Le manque de concurrence entre les voyagistes associé au fait qu’il s’agit, dans l’écrasante majorité des cas, de petites entreprises, peuvent expliquer ce manque de créativité. Deuxièmement, Hanoi ne dispose pas encore suffisamment d’espaces de loisirs. Ensuite, les activités de promotion du tourisme manquent de professionnalisme. Enfin, il reste les soucis en matière d’hygiène (alimentaire notamment), de propreté de l’environnement et de sécurité dans les sites touristiques.

Un tableau bien sombre qui ne doit pas occulter le fait que des solutions existent. Les experts préconisent notamment la collaboration entre l’État, les entreprises et la communauté. Affaire à suivre.

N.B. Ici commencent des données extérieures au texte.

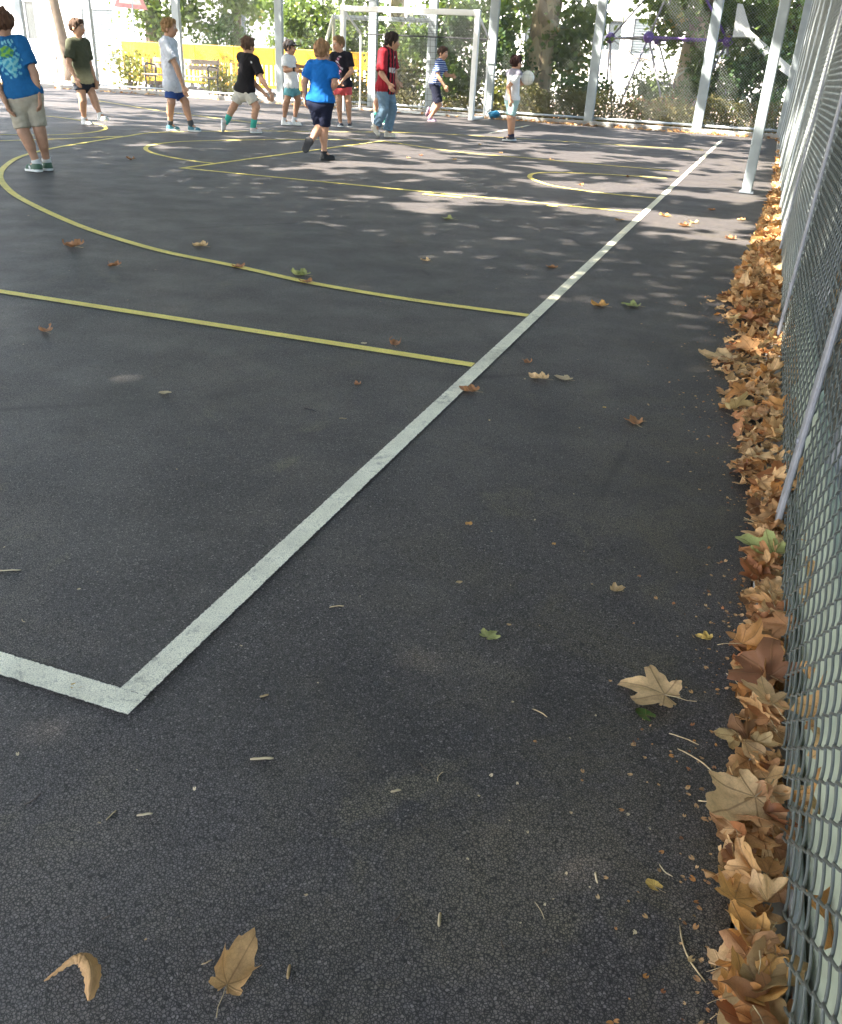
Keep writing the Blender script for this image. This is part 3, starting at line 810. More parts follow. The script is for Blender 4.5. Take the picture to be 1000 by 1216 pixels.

Les patrimoines du Vietnam reconnus par l’UNESCO

- Patrimoines mondiaux : l’ancienne capitale impériale de Huê (1993), la baie de Ha Long (1994, 2000), le Vieux quartier de Hôi An et les ruines de My Son (1999) ; le Parc national Phong Nha-Ke Bàng (2003, 2015), le complexe central de la cité impériale de Thang Long (2010), la citadelle des Hô (2011) et le complexe paysager de Tràng An (2014).
- Patrimoines immatériels de l’Humanité : le nha nhac (musique de la cour de Huê) et l’espace de la culture des gongs du Tây Nguyên (2008) ; le quan ho de Bac Ninh (chants alternés de la province de Bac Ninh, 2009) ; les fêtes du génie Giong des temples de Phù Dông et de Soc (2010) ; le culte des rois Hùng (2012) ; le don ca tài tu (chant des amateurs, 2013) ; les chants populaires ví et giặm (2014).
- Patrimoines immatériels nécessitant une sauvegarde d’urgence : le ca trù (chant des courtisanes, 2009) et le hat xoan (chant printanier, 2011).
- Patrimoines documentaires : les Môc ban de la dynastie des Nguyên (tablettes de bois de la dynastie des Nguyên, 2009), les stèles des Docteurs au Temple de la Littérature de Hanoi (2011), les tablettes de bois liturgiques de la pagode de Vinh Nghiêm (2012), les Châu ban (documents administratifs présentant les activités de la gestion d’État des empereurs de la dynastie des Nguyên, 2014).